> _WHAT YOU NEED TO DO_
Where the data below has the string "from", return the whole line.

Collected data:
--

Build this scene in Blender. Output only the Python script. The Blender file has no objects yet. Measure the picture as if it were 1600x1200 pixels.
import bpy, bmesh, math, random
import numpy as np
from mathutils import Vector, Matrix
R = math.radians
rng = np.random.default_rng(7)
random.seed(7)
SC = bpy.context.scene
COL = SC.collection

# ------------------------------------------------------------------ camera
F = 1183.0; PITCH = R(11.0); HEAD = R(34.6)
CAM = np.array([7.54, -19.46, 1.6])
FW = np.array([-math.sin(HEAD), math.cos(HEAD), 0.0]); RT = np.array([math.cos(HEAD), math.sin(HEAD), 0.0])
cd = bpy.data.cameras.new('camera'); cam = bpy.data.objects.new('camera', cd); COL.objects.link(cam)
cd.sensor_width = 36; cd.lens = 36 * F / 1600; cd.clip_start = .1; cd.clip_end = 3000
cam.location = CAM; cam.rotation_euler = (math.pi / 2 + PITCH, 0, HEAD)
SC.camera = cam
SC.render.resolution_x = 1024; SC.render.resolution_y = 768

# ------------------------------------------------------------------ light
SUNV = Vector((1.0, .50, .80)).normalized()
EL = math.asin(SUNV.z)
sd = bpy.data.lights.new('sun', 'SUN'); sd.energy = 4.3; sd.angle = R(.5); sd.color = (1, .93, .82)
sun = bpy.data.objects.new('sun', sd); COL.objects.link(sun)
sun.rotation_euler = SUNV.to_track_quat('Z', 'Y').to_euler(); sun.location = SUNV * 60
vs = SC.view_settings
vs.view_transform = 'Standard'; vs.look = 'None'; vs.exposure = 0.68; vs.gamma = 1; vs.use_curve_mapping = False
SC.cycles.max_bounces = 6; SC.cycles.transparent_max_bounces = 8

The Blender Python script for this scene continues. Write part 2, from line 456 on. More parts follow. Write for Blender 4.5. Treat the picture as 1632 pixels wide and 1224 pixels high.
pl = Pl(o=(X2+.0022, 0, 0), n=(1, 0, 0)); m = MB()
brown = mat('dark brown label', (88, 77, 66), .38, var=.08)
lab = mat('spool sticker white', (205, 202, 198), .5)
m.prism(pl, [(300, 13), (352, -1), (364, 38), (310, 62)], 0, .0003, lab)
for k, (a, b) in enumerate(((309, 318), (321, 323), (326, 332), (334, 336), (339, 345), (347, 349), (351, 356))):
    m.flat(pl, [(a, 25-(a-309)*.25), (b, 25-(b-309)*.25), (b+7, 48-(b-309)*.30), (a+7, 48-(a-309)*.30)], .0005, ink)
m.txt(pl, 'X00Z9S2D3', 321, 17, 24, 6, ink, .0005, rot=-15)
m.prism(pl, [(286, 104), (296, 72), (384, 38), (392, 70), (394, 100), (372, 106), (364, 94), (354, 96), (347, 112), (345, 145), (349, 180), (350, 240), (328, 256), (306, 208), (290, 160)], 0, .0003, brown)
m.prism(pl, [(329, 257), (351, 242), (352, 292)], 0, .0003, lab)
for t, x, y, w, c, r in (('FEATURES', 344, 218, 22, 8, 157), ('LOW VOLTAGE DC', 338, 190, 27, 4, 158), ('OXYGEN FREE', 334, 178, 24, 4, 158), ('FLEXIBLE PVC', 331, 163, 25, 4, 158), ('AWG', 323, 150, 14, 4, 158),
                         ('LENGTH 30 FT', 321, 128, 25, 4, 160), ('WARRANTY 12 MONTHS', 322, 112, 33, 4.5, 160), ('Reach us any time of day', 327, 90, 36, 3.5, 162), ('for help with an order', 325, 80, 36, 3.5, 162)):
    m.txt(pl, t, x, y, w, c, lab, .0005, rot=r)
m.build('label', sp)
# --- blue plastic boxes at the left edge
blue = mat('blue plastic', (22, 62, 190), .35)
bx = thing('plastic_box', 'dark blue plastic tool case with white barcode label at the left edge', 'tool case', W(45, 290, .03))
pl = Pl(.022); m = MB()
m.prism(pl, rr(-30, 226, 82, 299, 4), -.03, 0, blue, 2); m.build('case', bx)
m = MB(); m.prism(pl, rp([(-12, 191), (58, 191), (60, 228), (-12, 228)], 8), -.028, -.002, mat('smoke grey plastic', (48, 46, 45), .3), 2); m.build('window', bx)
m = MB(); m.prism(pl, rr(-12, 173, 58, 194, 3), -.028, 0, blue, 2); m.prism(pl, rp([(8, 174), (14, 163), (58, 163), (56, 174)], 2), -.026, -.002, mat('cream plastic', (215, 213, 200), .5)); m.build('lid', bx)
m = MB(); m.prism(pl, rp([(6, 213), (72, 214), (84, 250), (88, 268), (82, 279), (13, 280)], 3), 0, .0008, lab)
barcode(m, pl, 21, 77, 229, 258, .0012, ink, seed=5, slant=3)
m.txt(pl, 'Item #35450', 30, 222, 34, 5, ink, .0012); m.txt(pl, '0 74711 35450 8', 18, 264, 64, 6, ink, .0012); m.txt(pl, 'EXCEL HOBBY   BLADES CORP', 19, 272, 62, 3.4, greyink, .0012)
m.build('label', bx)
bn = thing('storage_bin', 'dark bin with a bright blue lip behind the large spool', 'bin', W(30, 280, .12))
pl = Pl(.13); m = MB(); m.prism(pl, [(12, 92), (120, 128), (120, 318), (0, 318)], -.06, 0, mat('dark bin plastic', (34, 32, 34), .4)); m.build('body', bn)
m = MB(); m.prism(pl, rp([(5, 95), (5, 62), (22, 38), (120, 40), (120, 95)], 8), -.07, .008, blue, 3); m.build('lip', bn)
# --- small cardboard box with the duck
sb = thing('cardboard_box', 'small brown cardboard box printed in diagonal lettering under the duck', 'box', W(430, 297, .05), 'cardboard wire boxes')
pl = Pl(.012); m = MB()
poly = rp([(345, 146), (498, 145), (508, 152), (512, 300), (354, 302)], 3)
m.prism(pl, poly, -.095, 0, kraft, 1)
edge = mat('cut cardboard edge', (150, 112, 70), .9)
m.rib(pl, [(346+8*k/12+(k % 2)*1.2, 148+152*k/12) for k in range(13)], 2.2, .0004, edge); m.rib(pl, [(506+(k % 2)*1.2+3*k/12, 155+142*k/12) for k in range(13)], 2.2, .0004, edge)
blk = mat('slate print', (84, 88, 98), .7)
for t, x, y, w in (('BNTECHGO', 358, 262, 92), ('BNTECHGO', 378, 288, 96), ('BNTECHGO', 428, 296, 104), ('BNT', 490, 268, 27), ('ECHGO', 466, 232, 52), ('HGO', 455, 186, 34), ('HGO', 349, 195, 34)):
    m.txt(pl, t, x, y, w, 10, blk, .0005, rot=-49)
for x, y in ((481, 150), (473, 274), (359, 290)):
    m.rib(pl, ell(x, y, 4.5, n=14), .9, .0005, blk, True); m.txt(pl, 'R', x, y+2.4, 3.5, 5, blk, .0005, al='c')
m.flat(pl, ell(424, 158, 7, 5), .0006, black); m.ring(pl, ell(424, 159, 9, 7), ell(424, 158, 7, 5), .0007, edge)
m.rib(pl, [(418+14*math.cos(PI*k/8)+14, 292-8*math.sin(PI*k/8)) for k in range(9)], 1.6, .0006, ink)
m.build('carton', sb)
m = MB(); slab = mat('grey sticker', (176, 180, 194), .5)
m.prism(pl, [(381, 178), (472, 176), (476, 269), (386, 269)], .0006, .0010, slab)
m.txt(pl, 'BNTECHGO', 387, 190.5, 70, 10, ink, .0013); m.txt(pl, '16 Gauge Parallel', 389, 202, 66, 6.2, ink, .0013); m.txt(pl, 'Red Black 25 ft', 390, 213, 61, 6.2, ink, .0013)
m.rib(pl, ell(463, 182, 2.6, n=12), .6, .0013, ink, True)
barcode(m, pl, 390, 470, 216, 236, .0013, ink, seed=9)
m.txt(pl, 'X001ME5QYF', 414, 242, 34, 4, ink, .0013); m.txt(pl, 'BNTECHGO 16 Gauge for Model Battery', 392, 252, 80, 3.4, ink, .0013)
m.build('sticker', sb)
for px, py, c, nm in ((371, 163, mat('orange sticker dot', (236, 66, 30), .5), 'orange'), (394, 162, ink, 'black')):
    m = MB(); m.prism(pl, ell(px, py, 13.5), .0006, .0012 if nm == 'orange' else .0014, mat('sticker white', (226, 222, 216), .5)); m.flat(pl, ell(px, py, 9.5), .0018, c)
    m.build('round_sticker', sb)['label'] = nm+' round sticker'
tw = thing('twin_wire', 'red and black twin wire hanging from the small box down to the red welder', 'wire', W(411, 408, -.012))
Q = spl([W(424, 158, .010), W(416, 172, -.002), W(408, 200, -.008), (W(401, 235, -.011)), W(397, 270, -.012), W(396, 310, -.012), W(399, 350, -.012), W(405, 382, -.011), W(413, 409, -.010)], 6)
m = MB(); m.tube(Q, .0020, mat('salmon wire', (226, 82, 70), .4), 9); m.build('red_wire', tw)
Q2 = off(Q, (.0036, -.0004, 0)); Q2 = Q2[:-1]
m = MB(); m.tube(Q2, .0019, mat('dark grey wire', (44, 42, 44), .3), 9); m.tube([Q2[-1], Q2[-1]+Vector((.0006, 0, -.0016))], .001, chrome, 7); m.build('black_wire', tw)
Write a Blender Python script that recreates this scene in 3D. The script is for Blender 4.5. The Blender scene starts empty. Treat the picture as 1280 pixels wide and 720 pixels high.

--

> _PROBLEM SOLUTION_
from mathutils import Vector, Matrix
The Blender Python script for this scene continues. Write part 2, from line 456 on. More parts follow. Write for Blender 4.5. Treat the picture as 1632 pixels wide and 1224 pixels high.
tw = thing('twin_wire', 'red and black twin wire hanging from the small box down to the red welder', 'wire', W(411, 408, -.012))